*EXERCISE*. Lines holding the string "that" are the ones to copy from this listing.

*MATERIAL*.
________________________

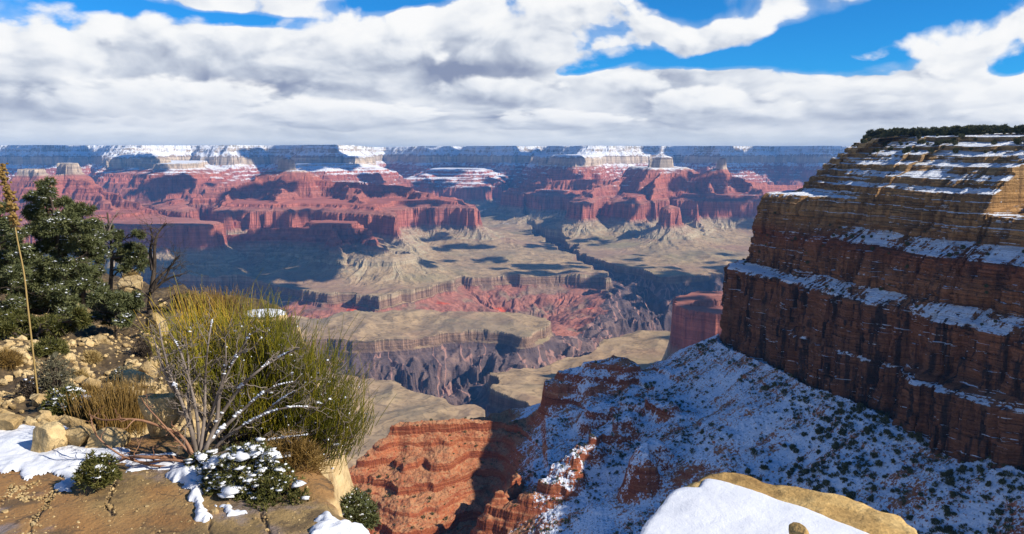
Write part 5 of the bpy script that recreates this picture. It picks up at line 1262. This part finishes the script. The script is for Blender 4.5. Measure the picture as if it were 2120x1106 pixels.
def surf_points(V, nzmin):
    """centres and normals of a grid of points"""
    a = V[1:, :-1]-V[:-1, :-1]; b = V[:-1, 1:]-V[:-1, :-1]; n = np.cross(b, a); n /= np.linalg.norm(n, axis=-1, keepdims=True)+1e-9; n *= np.sign(n[..., 2:])
    return V[:-1, :-1].reshape(-1, 3), n[..., 2].ravel()
rim_mat2 = leaf_mat('rim_tree_leaves', (0.035,0.042,0.014), (0.085,0.088,0.028), (0.14,0.13,0.04))
def headland_plants():
    rng = np.random.default_rng(95)
    kinds = shrub_kinds(7, 2.1, 1.9, 0.6, rim_mat2, 96, 260, 0.62)
    C, nz = surf_points(CLIFF_V, 0.5); q = project(C)
    front = (C[:, 1] < 735)
    top = C[front & (C[:, 2] > 11.8) & (q[:, 0] > 1760) & (q[:, 0] < 2150)]
    # distance back from the edge, nearest first
    cand = top[rng.permutation(len(top))]
    taken = []
    def add(p, s, gap, label, group):
        for t_ in taken:
            if abs(t_[0]-p[0]) < gap and abs(t_[1]-p[1]) < gap: return False
        taken.append(p); plant_at('pinyon_tree', kinds, rng, p - np.array([0, 0, 0.3]), s, label, 'tree', group); return True
    n = 0
    edge = np.array([np.interp(0, [0, 1], [0, 0])]); 
    for p in cand:
        if n >= 170: break
        d = sdf(np.array([[p[0]]]), np.array([[p[1]]]), np.vstack([TOP_EDGE, [[900, 900]], [[900, 300]]]), 500)[0, 0]
        if d < -45: continue
        if add(p, rng.uniform(0.9, 1.6), 2.4, 'small green pinyon tree on the flat top of the near cliff', 'pinyon trees along the cliff top'): n += 1
    sl = C[front & (C[:, 2] > -8) & (C[:, 2] < 11.5) & (nz > 0.35) & (q[:, 0] < 2150)]; m = 0
    for p in sl[rng.permutation(len(sl))]:
        if m >= 95: break
        if rng.uniform() > sstep(p[2], -9, 6): continue
        if add(p, rng.uniform(0.45, 0.95), 1.6, 'dark pinyon tree clinging to a snowy ledge just under the cliff top', 'pinyon trees on the upper ledges'): m += 1
    sl = C[front & (C[:, 2] > -98) & (C[:, 2] < -50) & (nz > 0.5) & (q[:, 0] < 2150)]; m = 0
    for p in sl[rng.permutation(len(sl))]:
        if m >= 60: break
        plant_at('shrub', kinds, rng, p - np.array([0, 0, 0.25]), rng.uniform(0.3, 0.6), 'dark shrub on a snowy middle ledge of the near cliff', 'shrub', 'shrubs on the middle ledges'); m += 1
nrow_top = np.searchsorted(CLIFF_V[:-9, 0, 2] if False else np.median(CLIFF_V[:-9, :, 2], 1), 12.0)
TOP_EDGE = CLIFF_V[min(nrow_top, len(CLIFF_V)-10), :, :2]
headland_plants()
def slope_shrubs():
    rng = np.random.default_rng(97)
    kinds = shrub_kinds(6, 1.0, 0.75, 0.05, rim_mat2, 98, 60, 0.62)
    V = np.stack([NX, NY, NH], -1); C, nz = surf_points(V, 0.5); q = project(C)
    dens = fbm2(C[:, 0], C[:, 1], 60, 3, 711)
    ok = (nz > 0.55) & (C[:, 1] < 715) & (q[:, 0] > 700) & (q[:, 0] < 2140) & (q[:, 1] < 1110) & (C[:, 0] > -120)
    C = C[ok]; q = q[ok]; dens = dens[ok]
    area = (C[:, 1]/FPX)**2
    near = (q[:, 0] > 1500) & (C[:, 1] < 520)
    idx = np.where(near)[0]; idx = rng.permutation(idx); n = 0
    for i in idx:
        if n >= 300: break
        if rng.uniform() > 0.35+0.9*dens[i]+0.3: continue
        plant_at('shrub', kinds, rng, C[i], rng.uniform(0.7, 1.7), 'dark shrub on the blue shaded snow slope beneath the near cliff', 'shrub', 'shrubs on the shaded snow slope'); n += 1
    # the countless small ones further down
    VV, FF, TT, k = [], [], [], 0
    base = [crown_mesh(rng, 0.9, 0.65, 0.0, 16, None, 0.75) for _ in range(8)]
    for i in rng.permutation(len(C))[:9000]:
        if rng.uniform() > 0.40+0.9*dens[i] or (C[i, 0] < 0 and rng.uniform() < 0.75): continue
        v, f, tn = base[rng.integers(8)]; s = rng.lognormal(-0.35, 0.4)
        VV.append(rot_z(v, rng.uniform(0, 6.3))*s + C[i]); FF.append(f+k); TT.append(tn); k += len(v)
    tag(link('scrub', mesh_np('scrub', np.concatenate(VV), np.concatenate(FF), rim_mat2, {'tone': np.concatenate(TT)})), 'countless small dark shrubs dotting the snowy slope and red spur', 'scrub', kind='stuff')
slope_shrubs()

# ------------------------------------------------------------------ clouds overhead whose shadows dapple the canyon
def icosphere(sub=3):
    bm = bmesh.new(); bmesh.ops.create_icosphere(bm, subdivisions=sub, radius=1.0)
    v = np.array([q.co[:] for q in bm.verts]); f = np.array([[w.index for w in q.verts] for q in bm.faces]); bm.free(); return v, f
def surface_at(px, py):
    """The canyon surface seen at an image point."""
    c = int(np.clip(np.searchsorted(CAN_X, px), 0, len(CAN_X)-1)); col = CAN_PY[:, c]
    k = int(np.argmax(col <= py)); return CAN_V[k, c]
def cloud_deck():
    """Puffs of cloud, each standing towards the sun from a spot of ground that lies in its shadow."""
    rng = np.random.default_rng(5); bv, bf = icosphere(2); VV, FF, n = [], [], 0
    for cx, cy, rx, ry in SHADOWS:
        for j in range(int(7 + rx*ry/170)):
            a = rng.uniform(0, 2*pi); r = math.sqrt(rng.uniform(0, 1))*0.9
            g = surface_at(cx + rx*r*cos(a), min(cy + ry*r*sin(a), 1100)); d = g[1]
            s = 2300.0 + 0.34*d + rng.uniform(-150, 150)
            R = d/FPX*(4 + 0.26*rx)*rng.uniform(0.7, 1.2)
            p = g + sun_dir*s + bv*np.array([R, R, R*0.5])*(1 + 0.45*fbm3(bv[:, 0]+n, bv[:, 1]+cx, bv[:, 2], 0.7, 3, 3))[:, None]
            VV.append(p); FF.append(bf+n); n += len(bv)
    return np.concatenate(VV), np.concatenate(FF)
# image ellipses (column, row, half widths) of the ground that lies in cloud shadow
SHADOWS = [
    (695,490,62,24), (655,518,70,26), (590,545,90,34), (740,512,55,18), (785,508,35,17), (700,480,60,18), (660,560,50,24), (480,545,110,38), (400,505,75,32), (430,590,130,26), (335,600,60,50), (560,602,70,16), (350,480,60,14), (250,560,70,70), (480,630,90,16), (150,560,80,80),
    (1485,400,70,34), (1545,430,40,45), (1425,395,40,22), (1295,434,30,12), (1338,455,20,26), (1500,545,45,22), (1410,590,80,40), (1300,562,50,18), (1245,590,45,26), (1470,590,40,50), (1345,620,60,22), (1320,540,30,14),
    (1130,510,55,8), (960,516,65,8), (905,498,35,8), (1100,560,85,14), (905,545,50,9), (1180,556,50,12), (1010,540,40,7), (1230,500,40,9), (1110,480,30,8),
    (1100,402,50,24), (1035,392,45,25), (1150,430,45,12), (1200,372,30,10), (975,420,40,20), (900,385,50,12),
    (500,402,45,12), (565,392,50,9), (765,386,60,12), (825,402,45,11), (880,422,35,7), (470,450,40,14), (620,455,35,9),
    (330,400,50,22), (255,345,60,22), (315,345,35,24), (60,335,60,14), (400,380,50,10),
    (600,330,80,12), (690,340,60,14), (930,345,80,18), (1060,345,60,14), (1520,338,80,16), (1660,338,80,18), (1150,322,50,8), (1430,320,60,8), (160,318,40,6),
    (100,322,110,12), (560,318,70,10), (640,332,100,20), (900,330,60,12), (1000,326,100,15), (1130,332,80,15), (1400,314,80,8), (1550,325,150,18), (1700,330,80,18), (560,500,60,20), (520,515,70,20), (610,500,40,18),
    (1430,690,50,40), (1450,640,40,14), (880,470,30,6),
]
cloud_mat, ct_, cb_, cg_ = material('cloud_white')
cb_.inputs['Base Color'].default_value = (0.9, 0.9, 0.9, 1)
kv, kf = cloud_deck()
tag(link('clouds', mesh_np('clouds', kv, kf, cloud_mat, smooth=True)), 'scattered white clouds drifting high above the canyon', 'clouds', kind='stuff')

# ------------------------------------------------------------------ haze
hz = bpy.data.materials.new('haze'); hz.use_nodes = True
hn = hz.node_tree.nodes; hn.clear()
ho = hn.new('ShaderNodeOutputMaterial'); hv = hn.new('ShaderNodeVolumePrincipled')
hv.inputs['Color'].default_value = (0.13, 0.40, 0.92, 1); hv.inputs['Density'].default_value = HAZE
hv.inputs['Density Attribute'].default_value = ''; hv.inputs['Anisotropy'].default_value = 0.0
hz.node_tree.links.new(hv.outputs[0], ho.inputs['Volume'])
try: hz.cycles.homogeneous_volume = True
except Exception: pass
x0, x1, y0, y1, z0, z1 = -46000, 46000, -4000, 44000, -1500, 135
hvv = [(x, y, z) for z in (z0, z1) for y in (y0, y1) for x in (x0, x1)]
hme = mesh_np('haze', hvv, [(0,2,3,1),(4,5,7,6),(0,1,5,4),(2,6,7,3),(0,4,6,2),(1,3,7,5)], hz)
tag(link('haze', hme), 'blue haze filling the whole canyon', 'haze', kind='stuff')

________________________

*TASK SOLUTION*.
Write part 5 of the bpy script that recreates this picture. It picks up at line 1262. This part finishes the script. The script is for Blender 4.5. Measure the picture as if it were 2120x1106 pixels.
    """Puffs of cloud, each standing towards the sun from a spot of ground that lies in its shadow."""
# image ellipses (column, row, half widths) of the ground that lies in cloud shadow